「替え玉受験」横行する中で…京大卒・関西電力エリート会社員が目をつけられた理由

就職活動中の学生に成り済まし、「ウェブテスト」を替え玉受験したとして、関西電力社員の田中信人容疑者(28)が警視庁サイバー犯罪対策課に逮捕された事件。どうやら背景には学生の間で“替え玉不正”が広がり、罪の意識が欠けている実態もあるようだ。
就職情報会社「ディスコ」が昨年7月、大学生1200人を対象にした調査によると、8.4%が「不正の経験がある」と回答。「周りがやっているのを知っている」と答えたのは30.2%に上る。大手ウェブテスト会社の試験ともなると、年間で延べ200万人以上の学生が受験するという。
田中容疑者は自身のツイッターで「京都大大学院卒/元外コン勤務/ウェブテスト請負経験約4年、1人で計4000件以上、通過率95%以上」とうたい、替え玉受験の希望者を募集。通過実績のある企業として、外資系コンサル会社や大手総合商社の企業名を挙げていた。1科目2000円で代行を請け負い、今年だけで約400万円の報酬を得ていた。
ウェブテストを巡る替え玉受験の摘発は全国初のこと。田中容疑者は今年7月の任意の聴取に、「ネットで調べてウェブテストの代行は犯罪となった事例はないと把握していた」と供述するなど、パクられないと高をくくっていたとみられる。
京大大学院生だった4年前から代行業者のテスト員として、代行に関わり、今年に入って独立した。受験用のIDやパスワードを入力して本人に成り済ますほか、Zoom画面の共有や出張サービスも行っていた。田中容疑者に代行を依頼した女子大生は髪の毛で隠したワイヤレスイヤホンを通じて、遠隔でテスト内容の画面を見た田中容疑者から解答を伝えられていた。
今年1月の「大学入学共通テスト」でも、大阪の女子受験者がスカイプでテスト問題を流出させ、スマホに有線でつないだイヤホンで解答を聞き取るなど、この手の犯罪が後を絶たない。
今回、たまたまサイバーパトロールで犯行が発覚したものの、ネット上には「ウェブテスト代行」を請け負うアカウントが多数存在。不正が横行しているという。
替え玉受験が横行しているのに、なぜ田中容疑者は逮捕されたのか。
「不正を防止したい企業は、学生に試験会場まで足を運ばせたり、AIで監視するなど対策を練っていますが、田中容疑者はツイッターに〈監視型のテストにも抜け穴ある〉と投稿していました。田中容疑者の場合、自己アピールが目立ち、かなりの実績を上げ、派手にやり過ぎていたため、目をつけられたようです」(捜査事情通)
■費用も安く「#リポート」感覚で代行を依頼
依頼する学生も「周囲が同じことをやっているから」と、罪の意識が希薄なのだという。

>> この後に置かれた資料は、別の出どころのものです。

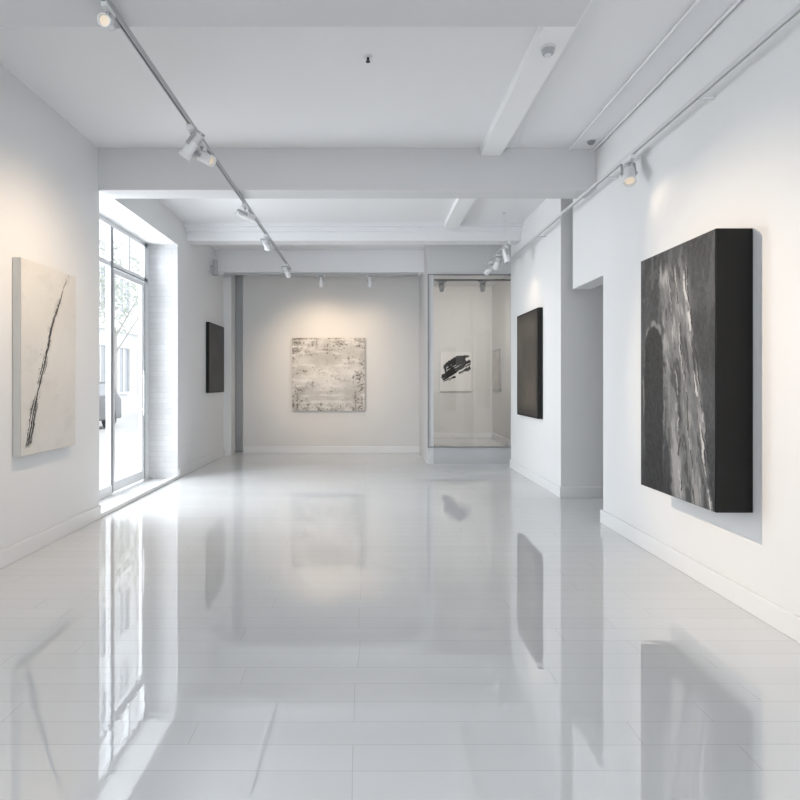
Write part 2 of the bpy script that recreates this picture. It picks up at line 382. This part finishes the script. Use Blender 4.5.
# P6: dark bronze canvas on the far right wall
def c6(u, v):
    t = 0.5+0.5*nz(u*2, v*2.5, 2)
    c = mixc((58,53,47), (108,99,86), t*0.8+0.15*nz(u*12, v*40, 3))
    return mixc(c, (34,32,30), 0.6*(1-sm(0.0, 0.12, min(u,1-u,v,1-v))))
ya, yb, zb, zt = 7.71, 8.8, 0.875, 2.31
p = thing('painting', 'dark bronze-brown canvas with black edges on right wall beyond the doorway', 'painting', (XR, (ya+yb)/2, zb))
obj('canvas_body', boxes((XR-0.065, XR-GAP, ya, yb, zb, zt)), M_black, p, bevel=0.004)
painted(p, (XR-0.067, yb-.025, zb+.025), (0, -(yb-ya)+.05, 0), (0,0,zt-zb-.05), (-1,0,0), 90, 120, c6, M_paint_s)

# P7: large deep black box canvas: dark arch at lower left, broad rough mid-grey swath with a few thin pale scratches
def fieldP(u, v):
    jag = 0.035*nz(v*20, u*3, 31, 5)
    w_ = 1-v
    l_ = 0.31+0.15*w_**1.2+0.02*nz(v*4, 1.3, 2)+jag
    r_ = 0.60+0.38*w_**0.75+0.02*nz(v*5, 7.1, 4)+0.6*jag
    topc = 0.93+0.05*nz(u*18, 3, 1)
    return min(u-l_, r_-u, (topc-v)*0.8)
def c7(u, v):
    n1 = nz(u*3, v*4, 1, 6); n2 = nz(u*30, v*42, 2, 5)
    c = mixc((42,44,47), (70,73,77), 0.5+0.6*n1+0.45*n2)
    c = mixc(c, (88,91,94), 0.55*sm(0.12, 0.3, nz(u*9, v*7, 21, 6))*sm(.5, .8, v))
    e = fieldP(u, v); ins = sm(-0.025, 0.03, e)
    w_ = 1-v
    lean = u-0.30*w_**0.9
    a = nz(lean*9, v*5.0, 6, 8); b_ = nz(lean*40, v*14, 9, 6)
    g = mixc((84,87,90), (130,132,134), 0.5+0.6*a+0.45*b_)
    g = mixc(g, (152,153,155), 0.6*sm(0.25, 0.5, a+0.5*b_))
    g = mixc(g, (48,49,51), 0.7*sm(0.26, 0.42, -a+0.45*b_))
    c = mixc(c, g, 0.95*ins)
    # arch, soft scraped border
    top = 0.70; cu = 0.205; hw = 0.15
    du = (u-cu)/hw
    if v > top-.13: dd = math.hypot(du, (v-(top-.13))/.13)-1.0
    else: dd = abs(du)-1.0
    dd += 0.14*nz(v*10, u*8, 3, 6)
    c = mixc(c, mixc((20,21,23), (38,40,42), 0.5+n2), 0.88*(1-sm(-.14, 0.05, dd)))
    ring = (1-sm(0.02, 0.14, abs(dd-0.06)))*sm(-0.2, 0.12, nz(u*16, v*10, 8, 6)+.02)*sm(0.05, 0.3, v)
    c = mixc(c, (142,144,146), 0.6*ring)
    c = mixc(c, (26,27,29), 0.5*sm(0.22, 0.0, v)*(1-ins))
    # a few thin pale scratches curving to the lower right
    for off, kk, ww, al in ((0.42, 0.20, .004, .55), (0.50, 0.27, .004, .6), (0.59, 0.36, .007, .8), (0.62, 0.37, .003, .5)):
        uc = off+kk*w_**1.05+0.028*nz(v*4, off*20, 2)+0.014*nz(v*24, off*7, 3)
        wd = ww*(0.3+max(0, 0.8+1.6*nz(v*12, off*31, 6, 4)))
        r = (1-sm(wd*.6, wd*1.2+.003, abs(u-uc)+0.004*nz(u*50, v*60, 2)))*sm(-.15, .1, nz(v*8, off*19, 4, 5))*(1-sm(.9, .94, v))
        c = mixc(c, (204,204,204), al*r)
        s = (1-sm(.003, .009, abs(u-uc-wd-.007)))*sm(-.05, .15, nz(v*13, off*11, 5))*(1-sm(.88, .92, v))
        c = mixc(c, (16,16,17), .7*s)
    return c
def d7(u, v):
    e = fieldP(u, v); lean = u-0.30*(1-v)**0.9
    return 0.002*nz(u*30, v*42, 2, 5) + sm(-0.03, 0.03, e)*0.005*max(0, 0.3+nz(lean*9, v*5, 6, 7))
xf = 2.03; ya, yb, zb, zt = 3.5, 4.46, 0.586, 2.248
p = thing('painting', 'large deep black box canvas with rough silver-grey streaks, on near right wall', 'painting', (XR, (ya+yb)/2, zb))
obj('canvas_body', boxes((xf, XR-GAP, ya, yb, zb, zt)), M_black, p, bevel=0.005)
painted(p, (xf-0.003, yb-.004, zb+.004), (0, -(yb-ya)+.008, 0), (0,0,zt-zb-.008), (-1,0,0), 340, 460, c7, M_paint, d7)

# ------------------------------------------------------------------ track rails
HW = .012
def rail_y(label, x, ztop, y0, y1, hang, wall=None, m=None, h=.036):
    m = m or M_rail
    t = thing('track_rail', label, 'track rail', (x, (y0+y1)/2, ztop-h))
    obj('rail_body', boxes((x-HW, x-.005, y0, y1, ztop-h, ztop), (x+.005, x+HW, y0, y1, ztop-h, ztop), (x-.005, x+.005, y0, y1, ztop-.014, ztop)), m, t)
    obj('conductor_slot', boxes((x-.005, x+.005, y0+.01, y1-.01, ztop-h+.01, ztop-.014)), M_dark, t)
    for yy in (y0, y1):
        obj('end_cap', boxes((x-.015, x+.015, yy-.012, yy+.012, ztop-h-.002, ztop-.001)), M_white, t)
    for yy in hang:
        if wall:
            obj('wall_bracket', boxes((x+HW, wall, yy-.010, yy+.010, ztop-.026, ztop-.012)), M_white, t)
        else:
            bm = bmesh.new(); cyl(bm, (x, yy, ztop), (x, yy, ZC), 0.004, seg=8); cyl(bm, (x, yy, ZC-.015), (x, yy, ZC), 0.022, seg=16)
            obj('hanger', bm, M_white, t)
    return t
def rail_x(label, y, ztop, x0, x1, hang, h=.036):
    t = thing('track_rail', label, 'track rail', ((x0+x1)/2, y, ztop-h))
    obj('rail_body', boxes((x0, x1, y-HW, y-.005, ztop-h, ztop), (x0, x1, y+.005, y+HW, ztop-h, ztop), (x0, x1, y-.005, y+.005, ztop-.014, ztop)), M_rail, t)
    obj('conductor_slot', boxes((x0+.01, x1-.01, y-.005, y+.005, ztop-h+.01, ztop-.014)), M_dark, t)
    for xx in (x0, x1):
        obj('end_cap', boxes((xx-.012, xx+.012, y-.015, y+.015, ztop-h-.002, ztop-.001)), M_white, t)
    for xx in hang:
        bm = bmesh.new(); cyl(bm, (xx, y, ztop), (xx, y, ZC), 0.004, seg=8); cyl(bm, (xx, y, ZC-.015), (xx, y, ZC), 0.022, seg=16)
        obj('hanger', bm, M_white, t)
    return t
XLT, ZLT = -1.29, 3.245
XRT, ZRT = 2.13, 3.211
rail_y('long grey lighting track under the beams on the left side of ceiling', XLT, ZLT, 1.6, 10.0, (9.8,))
rail_y('long white lighting track bracketed along the top of the right wall', XRT, ZRT, 1.6, 9.3, (2.4, 3.9, 5.4, 7.6, 8.9), wall=XR, m=M_railw, h=.03)
rail_y('short lighting track hung before the glass partition', 1.86, 3.216, 7.9, 9.35, (8.2, 9.3))
rail_x('lighting track running across under the header before the back wall', 10.6, 3.275, -2.55, 0.9, ())
rail_x('lighting track hung inside the room behind the glass partition', 11.0, 3.236, 1.2, 2.7, (1.4, 2.5))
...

リポート作成を依頼する「#リポート」がネット上にあふれ、それと同じ感覚で“替え玉受験”を利用している。しかも1科目2000円と、代行費用も安く、気軽に頼みやすい。試験対策に時間を費やす分、面接対策に回すなど、「やらないと、逆に損をする」と思い込む学生もいるのだという。
今回の摘発が「氷山の一角」だとしたら、ズルして一流企業に入社した学生は相当いるはずだ。